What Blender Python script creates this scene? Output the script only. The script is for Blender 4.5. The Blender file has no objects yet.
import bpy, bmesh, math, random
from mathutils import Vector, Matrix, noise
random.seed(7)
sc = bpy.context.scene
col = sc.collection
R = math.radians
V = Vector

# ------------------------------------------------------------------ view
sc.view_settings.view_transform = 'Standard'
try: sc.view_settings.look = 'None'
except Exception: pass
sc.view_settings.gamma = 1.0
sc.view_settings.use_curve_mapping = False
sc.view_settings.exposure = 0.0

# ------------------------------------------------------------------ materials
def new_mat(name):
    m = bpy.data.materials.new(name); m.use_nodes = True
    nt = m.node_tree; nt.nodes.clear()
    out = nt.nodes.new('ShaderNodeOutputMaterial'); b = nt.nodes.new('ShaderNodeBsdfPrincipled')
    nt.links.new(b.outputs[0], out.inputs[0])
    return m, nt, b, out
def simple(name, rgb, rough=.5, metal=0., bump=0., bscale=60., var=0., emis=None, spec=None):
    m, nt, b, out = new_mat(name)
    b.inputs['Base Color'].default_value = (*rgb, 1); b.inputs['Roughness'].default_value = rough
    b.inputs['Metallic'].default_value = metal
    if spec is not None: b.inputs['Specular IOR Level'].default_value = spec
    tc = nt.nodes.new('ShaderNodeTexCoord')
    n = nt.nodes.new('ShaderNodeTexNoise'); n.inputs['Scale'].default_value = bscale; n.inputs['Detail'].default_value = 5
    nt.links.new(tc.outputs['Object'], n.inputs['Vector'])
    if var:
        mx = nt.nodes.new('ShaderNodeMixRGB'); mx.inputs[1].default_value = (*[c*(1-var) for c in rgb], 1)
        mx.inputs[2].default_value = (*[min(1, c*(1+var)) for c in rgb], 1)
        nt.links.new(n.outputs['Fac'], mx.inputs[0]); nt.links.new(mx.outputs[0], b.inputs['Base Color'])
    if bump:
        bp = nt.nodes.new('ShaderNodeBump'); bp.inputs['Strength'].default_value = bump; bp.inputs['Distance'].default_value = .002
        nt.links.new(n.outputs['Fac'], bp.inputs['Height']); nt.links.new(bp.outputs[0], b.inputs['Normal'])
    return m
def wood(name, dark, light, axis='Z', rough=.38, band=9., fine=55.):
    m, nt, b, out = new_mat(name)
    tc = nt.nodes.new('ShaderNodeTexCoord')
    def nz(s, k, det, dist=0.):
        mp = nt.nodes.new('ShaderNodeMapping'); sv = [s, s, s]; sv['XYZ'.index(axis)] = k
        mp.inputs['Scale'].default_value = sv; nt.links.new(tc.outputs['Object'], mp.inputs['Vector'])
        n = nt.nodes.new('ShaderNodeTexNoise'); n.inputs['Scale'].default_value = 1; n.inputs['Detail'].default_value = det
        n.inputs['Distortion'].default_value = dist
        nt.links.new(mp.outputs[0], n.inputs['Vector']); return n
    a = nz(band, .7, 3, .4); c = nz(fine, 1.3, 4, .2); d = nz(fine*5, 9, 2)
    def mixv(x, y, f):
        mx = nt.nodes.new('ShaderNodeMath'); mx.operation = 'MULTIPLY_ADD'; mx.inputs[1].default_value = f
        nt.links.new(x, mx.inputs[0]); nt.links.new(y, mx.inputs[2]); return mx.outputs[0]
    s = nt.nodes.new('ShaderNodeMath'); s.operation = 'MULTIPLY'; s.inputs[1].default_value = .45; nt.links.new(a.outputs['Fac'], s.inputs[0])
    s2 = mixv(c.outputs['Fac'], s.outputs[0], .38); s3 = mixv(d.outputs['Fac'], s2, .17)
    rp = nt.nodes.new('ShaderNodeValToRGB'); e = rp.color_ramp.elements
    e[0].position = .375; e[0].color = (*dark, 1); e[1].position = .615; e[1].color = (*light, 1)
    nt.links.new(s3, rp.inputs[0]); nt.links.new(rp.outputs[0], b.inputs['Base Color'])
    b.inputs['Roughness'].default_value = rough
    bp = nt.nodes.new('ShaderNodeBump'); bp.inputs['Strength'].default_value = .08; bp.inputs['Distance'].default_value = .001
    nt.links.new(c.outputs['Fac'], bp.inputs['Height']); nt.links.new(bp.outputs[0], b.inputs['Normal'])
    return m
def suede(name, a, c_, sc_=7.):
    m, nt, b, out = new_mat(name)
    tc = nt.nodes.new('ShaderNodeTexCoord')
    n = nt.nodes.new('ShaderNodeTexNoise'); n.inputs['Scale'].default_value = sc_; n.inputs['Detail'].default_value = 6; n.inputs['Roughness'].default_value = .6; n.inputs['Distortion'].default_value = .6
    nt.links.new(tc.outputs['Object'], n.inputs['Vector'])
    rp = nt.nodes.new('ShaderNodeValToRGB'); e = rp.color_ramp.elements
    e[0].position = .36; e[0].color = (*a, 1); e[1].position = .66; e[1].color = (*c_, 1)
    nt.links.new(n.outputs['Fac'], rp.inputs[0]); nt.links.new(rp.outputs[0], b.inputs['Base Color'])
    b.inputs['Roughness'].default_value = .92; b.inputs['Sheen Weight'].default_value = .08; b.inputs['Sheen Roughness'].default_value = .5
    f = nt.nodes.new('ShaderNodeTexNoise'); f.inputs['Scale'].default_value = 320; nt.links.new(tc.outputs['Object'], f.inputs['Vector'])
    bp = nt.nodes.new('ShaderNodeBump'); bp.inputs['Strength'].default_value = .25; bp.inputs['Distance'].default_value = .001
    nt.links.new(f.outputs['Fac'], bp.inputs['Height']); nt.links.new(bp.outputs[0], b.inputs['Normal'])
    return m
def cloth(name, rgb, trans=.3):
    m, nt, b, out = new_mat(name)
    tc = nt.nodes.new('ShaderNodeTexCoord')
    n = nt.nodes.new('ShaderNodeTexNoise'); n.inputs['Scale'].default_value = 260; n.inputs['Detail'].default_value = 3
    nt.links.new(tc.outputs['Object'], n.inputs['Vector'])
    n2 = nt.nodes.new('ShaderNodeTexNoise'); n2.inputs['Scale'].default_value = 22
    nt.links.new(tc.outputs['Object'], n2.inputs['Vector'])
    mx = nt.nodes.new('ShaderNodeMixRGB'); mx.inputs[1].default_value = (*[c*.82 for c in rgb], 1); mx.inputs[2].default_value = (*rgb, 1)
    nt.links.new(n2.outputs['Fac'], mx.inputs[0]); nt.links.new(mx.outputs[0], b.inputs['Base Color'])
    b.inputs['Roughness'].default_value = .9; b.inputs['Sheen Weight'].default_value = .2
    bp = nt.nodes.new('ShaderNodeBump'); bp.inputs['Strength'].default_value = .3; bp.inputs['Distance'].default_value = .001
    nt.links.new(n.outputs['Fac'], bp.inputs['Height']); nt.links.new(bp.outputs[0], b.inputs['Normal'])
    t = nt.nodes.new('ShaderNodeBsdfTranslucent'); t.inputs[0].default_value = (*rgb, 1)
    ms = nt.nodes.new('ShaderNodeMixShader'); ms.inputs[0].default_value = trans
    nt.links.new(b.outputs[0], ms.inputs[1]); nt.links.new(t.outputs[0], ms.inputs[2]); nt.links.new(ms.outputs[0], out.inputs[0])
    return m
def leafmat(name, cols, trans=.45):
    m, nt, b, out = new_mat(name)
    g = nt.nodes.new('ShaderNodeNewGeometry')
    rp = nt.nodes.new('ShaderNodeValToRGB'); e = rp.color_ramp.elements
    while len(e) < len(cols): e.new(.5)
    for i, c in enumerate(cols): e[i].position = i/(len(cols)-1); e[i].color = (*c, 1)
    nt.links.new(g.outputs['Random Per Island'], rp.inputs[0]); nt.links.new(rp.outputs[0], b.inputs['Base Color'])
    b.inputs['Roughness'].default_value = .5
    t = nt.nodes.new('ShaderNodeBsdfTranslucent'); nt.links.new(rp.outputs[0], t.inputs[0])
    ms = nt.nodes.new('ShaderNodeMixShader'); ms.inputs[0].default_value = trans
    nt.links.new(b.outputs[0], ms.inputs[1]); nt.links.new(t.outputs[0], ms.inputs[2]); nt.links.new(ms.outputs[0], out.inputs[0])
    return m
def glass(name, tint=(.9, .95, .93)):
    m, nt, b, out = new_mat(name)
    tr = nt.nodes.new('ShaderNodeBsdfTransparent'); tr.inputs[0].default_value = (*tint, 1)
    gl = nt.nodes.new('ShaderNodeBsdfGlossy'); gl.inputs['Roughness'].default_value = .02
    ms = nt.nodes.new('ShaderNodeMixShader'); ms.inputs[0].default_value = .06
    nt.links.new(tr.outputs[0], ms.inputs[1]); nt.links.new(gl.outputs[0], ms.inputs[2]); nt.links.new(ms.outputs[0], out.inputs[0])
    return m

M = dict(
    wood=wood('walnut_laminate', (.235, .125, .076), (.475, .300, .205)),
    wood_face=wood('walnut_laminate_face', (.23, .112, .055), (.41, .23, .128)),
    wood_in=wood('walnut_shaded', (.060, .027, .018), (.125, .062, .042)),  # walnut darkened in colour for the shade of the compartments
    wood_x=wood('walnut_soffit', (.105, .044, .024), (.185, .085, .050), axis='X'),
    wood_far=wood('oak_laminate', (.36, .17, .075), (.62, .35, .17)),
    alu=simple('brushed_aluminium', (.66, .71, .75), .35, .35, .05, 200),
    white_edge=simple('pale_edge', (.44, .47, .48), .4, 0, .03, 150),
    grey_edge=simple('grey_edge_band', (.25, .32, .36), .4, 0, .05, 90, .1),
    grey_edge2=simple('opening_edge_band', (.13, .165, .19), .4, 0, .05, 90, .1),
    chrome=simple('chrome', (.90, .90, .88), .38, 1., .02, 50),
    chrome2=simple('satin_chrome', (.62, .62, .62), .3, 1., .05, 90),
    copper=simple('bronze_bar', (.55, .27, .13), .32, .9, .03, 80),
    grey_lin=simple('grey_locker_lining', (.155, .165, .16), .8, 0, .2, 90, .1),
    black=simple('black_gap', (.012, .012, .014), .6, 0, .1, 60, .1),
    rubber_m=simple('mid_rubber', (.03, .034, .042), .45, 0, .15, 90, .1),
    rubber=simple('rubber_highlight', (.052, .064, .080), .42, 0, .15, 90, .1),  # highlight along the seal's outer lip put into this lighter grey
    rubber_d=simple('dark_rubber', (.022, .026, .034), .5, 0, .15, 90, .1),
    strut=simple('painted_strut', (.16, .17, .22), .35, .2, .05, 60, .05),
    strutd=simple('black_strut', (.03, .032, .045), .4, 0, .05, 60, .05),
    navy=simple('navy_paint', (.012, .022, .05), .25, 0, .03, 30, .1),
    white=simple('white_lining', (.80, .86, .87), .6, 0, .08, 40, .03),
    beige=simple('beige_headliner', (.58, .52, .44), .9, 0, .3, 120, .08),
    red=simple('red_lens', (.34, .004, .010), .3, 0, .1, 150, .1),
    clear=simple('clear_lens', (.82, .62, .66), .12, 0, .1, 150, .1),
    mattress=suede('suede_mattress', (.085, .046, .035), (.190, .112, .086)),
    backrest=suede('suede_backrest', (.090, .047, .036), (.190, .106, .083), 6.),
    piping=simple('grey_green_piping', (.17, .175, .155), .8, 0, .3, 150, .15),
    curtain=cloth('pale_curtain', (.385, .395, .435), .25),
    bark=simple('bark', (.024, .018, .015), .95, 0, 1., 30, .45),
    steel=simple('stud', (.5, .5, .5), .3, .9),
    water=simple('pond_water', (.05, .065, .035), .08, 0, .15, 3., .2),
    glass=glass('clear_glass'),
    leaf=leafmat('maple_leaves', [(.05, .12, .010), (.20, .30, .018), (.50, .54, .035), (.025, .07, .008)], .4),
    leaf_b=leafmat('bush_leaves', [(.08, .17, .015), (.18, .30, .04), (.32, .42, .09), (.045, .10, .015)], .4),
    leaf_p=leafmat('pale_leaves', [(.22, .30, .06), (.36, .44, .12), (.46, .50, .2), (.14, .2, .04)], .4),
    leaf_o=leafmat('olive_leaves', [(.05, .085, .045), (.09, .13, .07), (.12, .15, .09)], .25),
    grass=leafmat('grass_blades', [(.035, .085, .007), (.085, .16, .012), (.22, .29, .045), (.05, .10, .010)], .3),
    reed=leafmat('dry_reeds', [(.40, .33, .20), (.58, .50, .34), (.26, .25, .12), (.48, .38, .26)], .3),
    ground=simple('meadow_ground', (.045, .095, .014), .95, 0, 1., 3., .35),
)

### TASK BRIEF
Without changing anything, quote the lines from the top of the data to the line that contains "sc.view_settings.exposure = 0.0", including that line.

### EXERCISE SOLUTION
What Blender Python script creates this scene? Output the script only. The script is for Blender 4.5. The Blender file has no objects yet.
import bpy, bmesh, math, random
from mathutils import Vector, Matrix, noise
random.seed(7)
sc = bpy.context.scene
col = sc.collection
R = math.radians
V = Vector

# ------------------------------------------------------------------ view
sc.view_settings.view_transform = 'Standard'
try: sc.view_settings.look = 'None'
except Exception: pass
sc.view_settings.gamma = 1.0
sc.view_settings.use_curve_mapping = False
sc.view_settings.exposure = 0.0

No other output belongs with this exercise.